Bischoff van Heemskerck suggested that agents should rely on their local niche, pointing out how Town & Country’s only focus is on the East End. But Karla Dennehy, an agent with Douglas Elliman, said her firm benefits from referrals from its offices in New York City.
“It’s a wonderful mixture because we have people who are local, and we also have people who have lived in the city and then have come out here and made the North Fork their home,” she said. “I have people who have lived here for generations.”
Douglas Elliman is leading the market in new listings so far this year, securing 80 between January 1 and May 8, according to data collected by Town & Country. Daniel Gale Sotheby’s International Realty came in second, with 68 listings. Town & Country’s data showed that it had 20 listings in the first four-plus months of this year, while Corcoran had 17.
The heat is on
Although brokers compete for listings, they’re seeing prices continue to rise.
In addition to winning a bidding war, Corcoran’s Winter Parker landed the two most expensive sales on the North Fork last year: a Jamesport vineyard that closed for $15 million and a six-bedroom home on 26 acres in Orient Point that went for $9.8 million. The latter sale broke the record for the hamlet, Winter Parker said.
She noted that buyers need to be nimble.
“If you see something on the market that you like and it’s in your price range, you don’t have time for it to haunt you because it’ll be gone,” Parker said.
This urgency is relatively new for the North Fork, which has long been overshadowed by the celebrity-studded Hamptons, where the top closing price last year was $40 million, according to an analysis by The Real Deal.
But North Fork prices are on the upswing. In fact, they’ve nearly doubled in the past five years, according to Town & Country. The median sales price grew 44 percent, from $430,000 in the first quarter of 2014, to $620,000 in the first quarter of this year. And that first-quarter median is a 6 percent increase from the median at the start of 2018.
The North Fork’s most recent numbers, however, are still far below this year’s first- quarter median for the Hamptons, which sat at $1.15 million, according to the data.
Prices to start out 2019 broke the $700,000 threshold in three of the North Fork’s four sections (Mattituck, Southold and Orient, for the first time in Town & Country’s reports), leaving only Jamesport trailing behind. Still, the number of sales on the North Fork remained mostly flat, decreasing slightly, from 83 last year to 77 in the first three months of 2019.
The decline in inventory is partially due to the market correcting itself after a boom in buyers during the recovery from the 2008 recession, brokers said. Another reason, noted Town & Country’s Bischoff van Heemskerck, is that property owners would rather keep their homes on the quaint and rural North Fork than sell them.
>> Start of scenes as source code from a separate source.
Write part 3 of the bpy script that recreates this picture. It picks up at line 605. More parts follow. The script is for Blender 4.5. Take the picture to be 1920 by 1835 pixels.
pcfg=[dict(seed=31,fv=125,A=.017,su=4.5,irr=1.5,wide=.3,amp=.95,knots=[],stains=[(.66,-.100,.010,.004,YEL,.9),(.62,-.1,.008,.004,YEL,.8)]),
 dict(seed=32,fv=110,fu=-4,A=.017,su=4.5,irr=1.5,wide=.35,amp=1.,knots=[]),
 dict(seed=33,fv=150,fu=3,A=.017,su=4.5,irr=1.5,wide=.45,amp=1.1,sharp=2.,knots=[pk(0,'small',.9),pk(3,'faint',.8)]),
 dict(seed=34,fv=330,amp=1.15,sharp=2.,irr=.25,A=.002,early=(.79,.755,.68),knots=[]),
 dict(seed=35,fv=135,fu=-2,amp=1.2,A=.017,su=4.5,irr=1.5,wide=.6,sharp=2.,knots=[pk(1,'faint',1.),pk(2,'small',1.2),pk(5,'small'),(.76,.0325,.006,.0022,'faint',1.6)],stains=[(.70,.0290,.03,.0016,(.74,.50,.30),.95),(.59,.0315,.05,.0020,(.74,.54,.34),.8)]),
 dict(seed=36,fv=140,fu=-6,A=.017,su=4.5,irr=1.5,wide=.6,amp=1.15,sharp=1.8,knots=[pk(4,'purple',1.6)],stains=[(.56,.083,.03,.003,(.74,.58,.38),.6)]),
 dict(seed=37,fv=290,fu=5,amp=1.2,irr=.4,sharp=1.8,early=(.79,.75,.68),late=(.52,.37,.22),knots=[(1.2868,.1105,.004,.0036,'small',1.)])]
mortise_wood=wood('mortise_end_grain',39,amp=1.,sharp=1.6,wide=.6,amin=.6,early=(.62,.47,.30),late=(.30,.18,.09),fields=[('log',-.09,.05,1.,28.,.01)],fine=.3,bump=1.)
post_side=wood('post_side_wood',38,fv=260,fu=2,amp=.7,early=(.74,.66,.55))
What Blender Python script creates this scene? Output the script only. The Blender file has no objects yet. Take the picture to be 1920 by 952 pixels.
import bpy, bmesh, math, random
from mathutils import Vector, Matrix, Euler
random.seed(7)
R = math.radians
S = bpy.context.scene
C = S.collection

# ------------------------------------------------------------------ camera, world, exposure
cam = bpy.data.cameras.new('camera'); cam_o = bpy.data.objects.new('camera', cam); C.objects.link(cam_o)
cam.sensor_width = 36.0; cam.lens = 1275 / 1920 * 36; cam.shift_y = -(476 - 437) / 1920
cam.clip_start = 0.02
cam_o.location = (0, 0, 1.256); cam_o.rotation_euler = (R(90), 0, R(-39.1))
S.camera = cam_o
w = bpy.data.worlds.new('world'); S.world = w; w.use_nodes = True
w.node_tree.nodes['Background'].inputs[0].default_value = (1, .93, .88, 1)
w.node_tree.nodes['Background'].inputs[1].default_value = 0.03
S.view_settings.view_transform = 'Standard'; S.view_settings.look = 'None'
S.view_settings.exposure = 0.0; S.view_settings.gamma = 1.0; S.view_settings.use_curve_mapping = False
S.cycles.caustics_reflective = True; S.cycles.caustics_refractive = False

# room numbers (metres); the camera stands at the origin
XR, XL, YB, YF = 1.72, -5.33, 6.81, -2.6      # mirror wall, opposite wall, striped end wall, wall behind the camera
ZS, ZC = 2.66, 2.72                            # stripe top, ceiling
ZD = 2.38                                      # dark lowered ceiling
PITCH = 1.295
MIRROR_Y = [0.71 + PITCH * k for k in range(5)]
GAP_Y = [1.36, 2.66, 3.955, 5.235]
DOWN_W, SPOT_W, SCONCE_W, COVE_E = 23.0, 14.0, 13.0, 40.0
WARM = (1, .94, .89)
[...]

Since prices are relatively affordable compared to the nearby Hamptons, the buyers these would-be North Fork sellers attract aren’t looking for fixer-uppers. Instead, they are ready for bidding wars for turnkey properties.
“The people that buy houses on the North Fork have jobs, usually the younger families have small children,” Bischoff van Heemskerck said. “They don’t have time to renovate, they don’t know how to do it and they’re afraid of the cost.”
As for the rush that perspective buyers may feel about the North Fork market, Douglas Elliman’s Dennehy warned against comparing the area to its southern sister.
“The Hamptons has had celebrity for a very long time, those prices didn’t just jump up overnight,” she said. “The North Fork is more recently discovered.”